» Short exercise: Track down each line that has the word "This" and copy it.

» Input data:
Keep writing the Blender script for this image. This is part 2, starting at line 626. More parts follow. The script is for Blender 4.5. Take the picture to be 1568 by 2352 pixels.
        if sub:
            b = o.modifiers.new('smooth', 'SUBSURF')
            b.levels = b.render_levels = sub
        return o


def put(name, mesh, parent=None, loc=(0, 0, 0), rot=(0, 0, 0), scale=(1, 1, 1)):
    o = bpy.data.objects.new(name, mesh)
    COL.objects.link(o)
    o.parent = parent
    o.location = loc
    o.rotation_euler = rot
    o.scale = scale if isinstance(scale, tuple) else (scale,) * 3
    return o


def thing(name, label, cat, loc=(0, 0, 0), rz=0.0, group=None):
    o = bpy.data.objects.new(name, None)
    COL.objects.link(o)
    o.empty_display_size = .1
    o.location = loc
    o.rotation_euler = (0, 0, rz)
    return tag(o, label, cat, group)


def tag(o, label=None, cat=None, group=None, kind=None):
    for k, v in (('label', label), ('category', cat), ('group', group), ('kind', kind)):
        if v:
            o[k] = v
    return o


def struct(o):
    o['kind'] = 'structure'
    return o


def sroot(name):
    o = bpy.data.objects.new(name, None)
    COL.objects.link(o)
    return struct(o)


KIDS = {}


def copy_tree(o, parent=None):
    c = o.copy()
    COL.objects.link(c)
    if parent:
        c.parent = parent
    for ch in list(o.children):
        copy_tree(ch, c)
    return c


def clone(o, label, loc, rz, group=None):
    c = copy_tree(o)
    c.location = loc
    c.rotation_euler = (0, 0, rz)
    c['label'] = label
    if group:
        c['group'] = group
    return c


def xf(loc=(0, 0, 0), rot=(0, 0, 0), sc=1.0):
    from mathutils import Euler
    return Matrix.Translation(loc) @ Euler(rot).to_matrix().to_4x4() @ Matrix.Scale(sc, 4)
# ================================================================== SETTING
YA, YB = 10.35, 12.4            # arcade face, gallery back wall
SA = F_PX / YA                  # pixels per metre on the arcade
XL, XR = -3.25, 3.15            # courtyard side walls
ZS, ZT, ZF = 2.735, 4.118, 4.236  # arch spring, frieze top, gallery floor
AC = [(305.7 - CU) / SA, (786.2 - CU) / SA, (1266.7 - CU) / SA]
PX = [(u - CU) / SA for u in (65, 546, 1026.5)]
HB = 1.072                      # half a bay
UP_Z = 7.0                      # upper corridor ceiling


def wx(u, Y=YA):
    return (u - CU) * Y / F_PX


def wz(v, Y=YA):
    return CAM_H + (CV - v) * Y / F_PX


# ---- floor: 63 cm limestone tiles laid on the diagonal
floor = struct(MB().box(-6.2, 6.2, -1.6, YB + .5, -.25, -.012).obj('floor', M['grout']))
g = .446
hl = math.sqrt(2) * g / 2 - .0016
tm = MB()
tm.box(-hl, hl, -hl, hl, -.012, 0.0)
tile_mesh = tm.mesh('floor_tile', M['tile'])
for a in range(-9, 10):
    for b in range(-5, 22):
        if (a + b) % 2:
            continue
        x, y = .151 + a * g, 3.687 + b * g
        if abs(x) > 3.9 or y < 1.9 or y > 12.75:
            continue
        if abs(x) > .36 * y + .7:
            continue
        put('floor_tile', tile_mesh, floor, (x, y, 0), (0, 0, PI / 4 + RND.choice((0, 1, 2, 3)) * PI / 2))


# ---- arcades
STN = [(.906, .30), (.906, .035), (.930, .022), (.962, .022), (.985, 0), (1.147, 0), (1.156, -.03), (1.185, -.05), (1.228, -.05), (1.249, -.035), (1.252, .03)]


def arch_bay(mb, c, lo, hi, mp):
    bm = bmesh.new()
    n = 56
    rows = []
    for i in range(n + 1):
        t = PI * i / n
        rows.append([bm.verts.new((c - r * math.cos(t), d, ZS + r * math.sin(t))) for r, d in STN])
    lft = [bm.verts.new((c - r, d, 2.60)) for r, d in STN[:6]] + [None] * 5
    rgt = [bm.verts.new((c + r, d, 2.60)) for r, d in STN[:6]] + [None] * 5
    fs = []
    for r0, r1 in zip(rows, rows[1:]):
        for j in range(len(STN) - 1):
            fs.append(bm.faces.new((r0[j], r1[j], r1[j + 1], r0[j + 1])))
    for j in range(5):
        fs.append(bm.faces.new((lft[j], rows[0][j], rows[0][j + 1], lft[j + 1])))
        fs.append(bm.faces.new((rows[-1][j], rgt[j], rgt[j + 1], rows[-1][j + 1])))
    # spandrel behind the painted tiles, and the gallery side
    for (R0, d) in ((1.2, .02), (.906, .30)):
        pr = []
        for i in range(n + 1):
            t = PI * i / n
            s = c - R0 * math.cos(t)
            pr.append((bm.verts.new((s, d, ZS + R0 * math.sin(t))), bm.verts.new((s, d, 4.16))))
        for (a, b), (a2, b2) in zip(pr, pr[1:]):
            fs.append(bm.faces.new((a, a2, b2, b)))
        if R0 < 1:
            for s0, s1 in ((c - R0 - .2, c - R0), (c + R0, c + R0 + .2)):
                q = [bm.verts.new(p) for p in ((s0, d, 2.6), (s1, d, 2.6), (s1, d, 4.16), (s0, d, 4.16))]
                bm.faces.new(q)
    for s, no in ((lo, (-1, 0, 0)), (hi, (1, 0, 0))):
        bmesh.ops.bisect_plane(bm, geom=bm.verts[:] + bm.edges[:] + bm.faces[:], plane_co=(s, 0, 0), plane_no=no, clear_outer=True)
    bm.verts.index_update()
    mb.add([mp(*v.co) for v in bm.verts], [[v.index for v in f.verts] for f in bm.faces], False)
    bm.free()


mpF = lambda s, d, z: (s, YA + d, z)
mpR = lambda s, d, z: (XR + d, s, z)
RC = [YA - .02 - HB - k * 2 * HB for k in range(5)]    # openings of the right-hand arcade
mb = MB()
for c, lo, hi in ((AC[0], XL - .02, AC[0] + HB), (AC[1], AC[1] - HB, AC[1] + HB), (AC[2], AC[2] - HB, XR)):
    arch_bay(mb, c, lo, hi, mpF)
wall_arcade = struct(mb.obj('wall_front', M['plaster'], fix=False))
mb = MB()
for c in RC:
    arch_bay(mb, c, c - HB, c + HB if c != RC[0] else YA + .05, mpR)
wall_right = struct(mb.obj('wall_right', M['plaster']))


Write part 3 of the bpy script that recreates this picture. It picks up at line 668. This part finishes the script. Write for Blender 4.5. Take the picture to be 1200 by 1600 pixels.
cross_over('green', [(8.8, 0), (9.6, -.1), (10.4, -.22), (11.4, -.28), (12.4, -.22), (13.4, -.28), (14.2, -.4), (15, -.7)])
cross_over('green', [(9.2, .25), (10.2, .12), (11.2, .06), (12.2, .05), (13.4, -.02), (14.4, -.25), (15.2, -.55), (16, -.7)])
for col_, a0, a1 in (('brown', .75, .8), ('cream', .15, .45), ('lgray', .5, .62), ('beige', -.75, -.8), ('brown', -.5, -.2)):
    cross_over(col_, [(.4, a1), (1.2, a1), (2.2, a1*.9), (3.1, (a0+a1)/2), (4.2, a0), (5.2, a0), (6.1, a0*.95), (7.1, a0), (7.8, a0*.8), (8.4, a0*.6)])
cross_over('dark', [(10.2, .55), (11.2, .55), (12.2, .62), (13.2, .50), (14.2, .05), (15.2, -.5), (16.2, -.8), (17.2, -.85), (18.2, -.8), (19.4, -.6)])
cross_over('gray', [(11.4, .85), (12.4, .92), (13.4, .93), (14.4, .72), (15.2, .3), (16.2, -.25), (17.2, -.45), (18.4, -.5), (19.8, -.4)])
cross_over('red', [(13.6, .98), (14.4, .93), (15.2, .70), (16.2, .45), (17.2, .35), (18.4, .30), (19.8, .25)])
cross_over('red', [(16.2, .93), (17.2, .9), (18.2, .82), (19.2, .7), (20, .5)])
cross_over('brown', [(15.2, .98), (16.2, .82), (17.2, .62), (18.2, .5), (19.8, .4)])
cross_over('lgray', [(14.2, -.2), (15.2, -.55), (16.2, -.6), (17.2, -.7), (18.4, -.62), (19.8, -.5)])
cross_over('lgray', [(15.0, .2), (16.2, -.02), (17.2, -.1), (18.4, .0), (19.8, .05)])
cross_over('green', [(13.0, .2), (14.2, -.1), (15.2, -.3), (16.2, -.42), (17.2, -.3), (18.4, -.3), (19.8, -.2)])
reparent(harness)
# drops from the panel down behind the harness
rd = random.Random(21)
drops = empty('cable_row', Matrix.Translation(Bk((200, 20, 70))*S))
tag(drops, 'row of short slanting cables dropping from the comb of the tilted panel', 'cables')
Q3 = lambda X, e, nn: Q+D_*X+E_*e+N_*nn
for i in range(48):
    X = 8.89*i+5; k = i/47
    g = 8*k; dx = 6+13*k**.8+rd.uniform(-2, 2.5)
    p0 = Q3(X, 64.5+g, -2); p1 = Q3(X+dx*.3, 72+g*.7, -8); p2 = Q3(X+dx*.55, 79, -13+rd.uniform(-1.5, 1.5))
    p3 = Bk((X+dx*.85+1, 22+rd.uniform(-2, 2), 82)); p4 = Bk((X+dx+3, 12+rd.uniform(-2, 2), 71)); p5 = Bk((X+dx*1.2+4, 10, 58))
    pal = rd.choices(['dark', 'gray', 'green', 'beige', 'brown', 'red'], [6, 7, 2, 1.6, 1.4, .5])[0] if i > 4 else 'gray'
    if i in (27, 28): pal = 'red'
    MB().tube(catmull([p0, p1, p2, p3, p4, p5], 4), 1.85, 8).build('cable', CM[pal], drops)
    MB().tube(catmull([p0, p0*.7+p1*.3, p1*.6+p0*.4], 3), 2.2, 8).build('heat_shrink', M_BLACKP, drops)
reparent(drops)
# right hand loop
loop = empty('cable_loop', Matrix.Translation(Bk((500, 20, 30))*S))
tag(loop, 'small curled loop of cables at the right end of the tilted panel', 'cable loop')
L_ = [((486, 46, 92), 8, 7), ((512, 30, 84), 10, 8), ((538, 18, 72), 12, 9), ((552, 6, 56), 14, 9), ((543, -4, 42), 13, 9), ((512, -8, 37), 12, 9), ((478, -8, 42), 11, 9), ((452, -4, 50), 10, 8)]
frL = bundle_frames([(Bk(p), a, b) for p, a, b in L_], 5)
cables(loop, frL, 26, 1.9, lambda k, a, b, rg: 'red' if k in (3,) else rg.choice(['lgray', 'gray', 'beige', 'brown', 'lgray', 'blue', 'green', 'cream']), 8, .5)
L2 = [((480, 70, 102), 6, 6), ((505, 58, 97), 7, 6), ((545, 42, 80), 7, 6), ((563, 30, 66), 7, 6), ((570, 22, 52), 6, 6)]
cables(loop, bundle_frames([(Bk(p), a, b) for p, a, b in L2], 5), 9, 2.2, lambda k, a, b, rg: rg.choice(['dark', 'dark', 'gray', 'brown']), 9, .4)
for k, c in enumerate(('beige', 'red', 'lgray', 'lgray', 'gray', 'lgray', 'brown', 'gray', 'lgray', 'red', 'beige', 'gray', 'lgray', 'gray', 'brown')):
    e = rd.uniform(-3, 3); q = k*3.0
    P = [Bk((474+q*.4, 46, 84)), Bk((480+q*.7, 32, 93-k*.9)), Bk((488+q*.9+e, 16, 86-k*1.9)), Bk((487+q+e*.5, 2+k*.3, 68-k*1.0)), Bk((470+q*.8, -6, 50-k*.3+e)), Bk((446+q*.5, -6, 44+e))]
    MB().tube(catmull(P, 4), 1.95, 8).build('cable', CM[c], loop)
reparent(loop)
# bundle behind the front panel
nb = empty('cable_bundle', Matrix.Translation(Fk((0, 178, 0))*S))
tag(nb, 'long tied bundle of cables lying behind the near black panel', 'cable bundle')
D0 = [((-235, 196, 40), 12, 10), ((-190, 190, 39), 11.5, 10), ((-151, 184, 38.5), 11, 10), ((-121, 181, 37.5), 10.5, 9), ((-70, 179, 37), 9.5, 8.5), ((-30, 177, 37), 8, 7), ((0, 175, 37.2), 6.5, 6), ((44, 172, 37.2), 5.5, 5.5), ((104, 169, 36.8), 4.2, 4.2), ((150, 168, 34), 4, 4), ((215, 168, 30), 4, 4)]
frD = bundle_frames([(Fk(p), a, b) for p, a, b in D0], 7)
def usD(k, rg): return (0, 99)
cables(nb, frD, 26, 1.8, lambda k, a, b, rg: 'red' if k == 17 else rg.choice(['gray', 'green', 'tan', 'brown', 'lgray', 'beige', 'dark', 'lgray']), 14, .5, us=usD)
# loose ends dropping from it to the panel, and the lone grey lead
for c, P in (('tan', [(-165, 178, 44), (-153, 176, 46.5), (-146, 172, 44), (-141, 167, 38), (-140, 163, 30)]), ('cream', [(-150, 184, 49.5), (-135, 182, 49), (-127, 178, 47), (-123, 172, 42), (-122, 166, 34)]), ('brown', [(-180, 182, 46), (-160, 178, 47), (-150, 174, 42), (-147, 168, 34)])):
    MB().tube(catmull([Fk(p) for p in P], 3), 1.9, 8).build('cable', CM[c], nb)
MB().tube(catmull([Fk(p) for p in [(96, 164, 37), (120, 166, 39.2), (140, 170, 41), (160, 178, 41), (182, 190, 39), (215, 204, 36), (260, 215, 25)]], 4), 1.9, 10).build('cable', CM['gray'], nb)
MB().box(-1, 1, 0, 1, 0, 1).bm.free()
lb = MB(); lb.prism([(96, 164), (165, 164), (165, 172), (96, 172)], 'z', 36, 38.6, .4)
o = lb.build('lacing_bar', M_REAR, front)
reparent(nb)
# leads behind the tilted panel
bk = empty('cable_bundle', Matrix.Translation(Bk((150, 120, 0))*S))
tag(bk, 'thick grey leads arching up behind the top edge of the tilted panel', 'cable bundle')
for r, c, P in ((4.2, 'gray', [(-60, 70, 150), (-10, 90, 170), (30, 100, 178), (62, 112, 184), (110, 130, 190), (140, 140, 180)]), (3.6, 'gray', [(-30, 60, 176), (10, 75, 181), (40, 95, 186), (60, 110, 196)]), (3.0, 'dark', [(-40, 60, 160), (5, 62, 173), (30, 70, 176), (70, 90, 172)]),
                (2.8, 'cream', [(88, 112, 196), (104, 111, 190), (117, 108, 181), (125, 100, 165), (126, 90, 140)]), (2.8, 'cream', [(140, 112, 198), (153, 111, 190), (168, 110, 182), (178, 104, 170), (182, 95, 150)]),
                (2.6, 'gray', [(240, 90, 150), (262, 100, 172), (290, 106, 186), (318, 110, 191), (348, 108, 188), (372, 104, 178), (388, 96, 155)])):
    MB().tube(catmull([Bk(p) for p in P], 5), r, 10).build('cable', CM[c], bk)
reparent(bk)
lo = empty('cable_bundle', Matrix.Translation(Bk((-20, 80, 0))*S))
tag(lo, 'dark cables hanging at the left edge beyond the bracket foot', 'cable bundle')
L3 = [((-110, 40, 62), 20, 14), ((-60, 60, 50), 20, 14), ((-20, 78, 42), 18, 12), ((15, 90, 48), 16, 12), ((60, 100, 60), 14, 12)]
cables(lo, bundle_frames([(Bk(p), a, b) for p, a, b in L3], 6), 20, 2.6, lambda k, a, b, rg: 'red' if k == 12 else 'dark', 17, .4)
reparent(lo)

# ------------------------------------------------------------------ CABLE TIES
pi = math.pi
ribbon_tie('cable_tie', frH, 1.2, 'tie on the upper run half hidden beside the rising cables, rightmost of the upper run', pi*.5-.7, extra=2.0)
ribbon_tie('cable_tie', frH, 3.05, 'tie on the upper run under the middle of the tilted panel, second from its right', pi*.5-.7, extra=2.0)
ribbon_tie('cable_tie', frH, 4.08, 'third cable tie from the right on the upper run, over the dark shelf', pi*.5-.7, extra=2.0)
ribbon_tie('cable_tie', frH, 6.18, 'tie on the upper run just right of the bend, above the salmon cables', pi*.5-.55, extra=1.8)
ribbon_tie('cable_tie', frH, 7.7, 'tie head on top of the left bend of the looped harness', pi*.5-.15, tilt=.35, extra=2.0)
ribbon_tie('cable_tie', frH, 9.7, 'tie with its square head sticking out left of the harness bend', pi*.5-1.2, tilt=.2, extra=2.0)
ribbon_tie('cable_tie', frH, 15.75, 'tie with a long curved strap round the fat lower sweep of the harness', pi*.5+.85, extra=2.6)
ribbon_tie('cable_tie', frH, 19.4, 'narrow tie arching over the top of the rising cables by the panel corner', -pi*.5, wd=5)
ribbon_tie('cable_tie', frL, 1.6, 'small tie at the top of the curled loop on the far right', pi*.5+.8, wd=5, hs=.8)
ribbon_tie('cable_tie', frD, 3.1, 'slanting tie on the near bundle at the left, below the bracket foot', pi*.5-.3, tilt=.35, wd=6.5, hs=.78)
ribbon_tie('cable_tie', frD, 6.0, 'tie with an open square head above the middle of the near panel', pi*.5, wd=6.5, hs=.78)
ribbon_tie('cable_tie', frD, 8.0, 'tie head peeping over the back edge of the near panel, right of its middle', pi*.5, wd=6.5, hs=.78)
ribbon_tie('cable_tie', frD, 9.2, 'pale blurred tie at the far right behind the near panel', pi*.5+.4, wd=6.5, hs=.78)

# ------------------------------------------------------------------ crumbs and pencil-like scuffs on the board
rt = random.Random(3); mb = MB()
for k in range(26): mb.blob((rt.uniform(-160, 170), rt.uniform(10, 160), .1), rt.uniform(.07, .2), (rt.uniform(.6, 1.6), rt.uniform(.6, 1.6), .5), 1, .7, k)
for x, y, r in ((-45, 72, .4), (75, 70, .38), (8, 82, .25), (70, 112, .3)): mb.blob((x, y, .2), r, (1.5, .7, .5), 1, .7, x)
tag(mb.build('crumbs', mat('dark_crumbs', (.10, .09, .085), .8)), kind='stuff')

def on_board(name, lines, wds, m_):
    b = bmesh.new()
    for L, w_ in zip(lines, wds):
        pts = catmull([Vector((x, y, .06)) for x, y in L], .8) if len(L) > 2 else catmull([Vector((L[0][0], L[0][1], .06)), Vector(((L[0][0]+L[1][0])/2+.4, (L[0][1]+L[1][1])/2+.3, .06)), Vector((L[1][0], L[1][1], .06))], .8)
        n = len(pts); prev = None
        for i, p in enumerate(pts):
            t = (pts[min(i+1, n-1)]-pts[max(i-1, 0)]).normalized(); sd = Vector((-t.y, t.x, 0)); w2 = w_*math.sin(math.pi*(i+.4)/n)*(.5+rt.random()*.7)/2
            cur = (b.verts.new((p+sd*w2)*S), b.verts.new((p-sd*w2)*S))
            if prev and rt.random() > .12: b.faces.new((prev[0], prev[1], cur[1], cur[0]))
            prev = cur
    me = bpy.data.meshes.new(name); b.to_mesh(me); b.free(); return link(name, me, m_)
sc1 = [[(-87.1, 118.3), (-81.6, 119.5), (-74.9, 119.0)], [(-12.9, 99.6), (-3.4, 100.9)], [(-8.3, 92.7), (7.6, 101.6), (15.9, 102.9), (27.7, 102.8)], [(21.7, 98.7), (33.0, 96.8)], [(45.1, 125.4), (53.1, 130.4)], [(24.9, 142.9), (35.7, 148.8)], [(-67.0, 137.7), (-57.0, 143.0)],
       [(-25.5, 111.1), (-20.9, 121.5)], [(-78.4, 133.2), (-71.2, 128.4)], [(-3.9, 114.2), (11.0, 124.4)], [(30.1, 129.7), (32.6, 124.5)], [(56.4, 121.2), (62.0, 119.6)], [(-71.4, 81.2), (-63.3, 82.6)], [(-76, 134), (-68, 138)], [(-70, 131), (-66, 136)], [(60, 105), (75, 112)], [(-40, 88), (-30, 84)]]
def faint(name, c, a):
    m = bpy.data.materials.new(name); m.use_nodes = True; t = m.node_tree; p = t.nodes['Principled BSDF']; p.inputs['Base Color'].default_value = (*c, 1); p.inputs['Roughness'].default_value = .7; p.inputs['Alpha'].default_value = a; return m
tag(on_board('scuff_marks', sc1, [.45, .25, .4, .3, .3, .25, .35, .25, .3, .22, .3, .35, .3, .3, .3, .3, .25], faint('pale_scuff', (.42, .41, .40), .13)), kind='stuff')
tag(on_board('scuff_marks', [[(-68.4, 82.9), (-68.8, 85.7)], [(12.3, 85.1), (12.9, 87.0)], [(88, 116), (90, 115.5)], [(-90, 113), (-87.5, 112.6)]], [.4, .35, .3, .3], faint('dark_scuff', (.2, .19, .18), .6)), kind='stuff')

» Output of the task:
Keep writing the Blender script for this image. This is part 2, starting at line 626. More parts follow. The script is for Blender 4.5. Take the picture to be 1568 by 2352 pixels.
Write part 3 of the bpy script that recreates this picture. It picks up at line 668. This part finishes the script. Write for Blender 4.5. Take the picture to be 1200 by 1600 pixels.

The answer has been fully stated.